Ken Takakura, Japanese yakuza icon (he starred in Paul Schrader's [technically Sydney Pollack's] The Yakuza), stars as a middle brother in a family who convinces his younger brother, who lives in their filthy small town (the only commercial enterprise there is taking care of pigs), to use his loosely organized gang of thugs (more like a group of drinking buddies who rob people every now and then) to help him rob their older brother's gang in a big drug deal. The younger brother makes a huge mistake by trying to double-cross Takakura by hiding the money: Takakura knows that he needs to get out of the country as soon as possible or else the gang from which he stole will kill him, and he also knows he can't do that without the money. Locking himself up with his fellow thug in the gang's operating base, he tortures them one by one, hoping to get his brother to spill the locatin of the money.

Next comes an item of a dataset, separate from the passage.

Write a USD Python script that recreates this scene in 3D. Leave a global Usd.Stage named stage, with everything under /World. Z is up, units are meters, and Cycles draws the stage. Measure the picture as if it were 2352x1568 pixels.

The film begins with a swift two-minute sequence that crams what normally takes a 10-minute flashback into a small space of time, sketching out the backgrounds of the three brothers. In addition to the torture in the barn sequences, which take up much of the film, there's a briskly paced build-up to the heist, and the actual job itself, a stylish (for its time) jumble of fast-moving cameras and deliberately assymetrical cameras; the film is deliberately ugly. The jazzy score (the film is filmed with shots of Miles Davis records) also links it to its time, as does the West Side Story-ish musical number performed by the younger brother and his friends (it's only slightly less bizarre than you think). Nevertheless, the film is mostly all of one mindset, and a dour, downbeat it is. Aided by the fine, loud but powerful performances of its cast, this film grips until the bitter, absurd end. Fukasaku makes clear what a blight yakuza are to poor small towns, and briefly gets some revenge. Not fun, but gripping.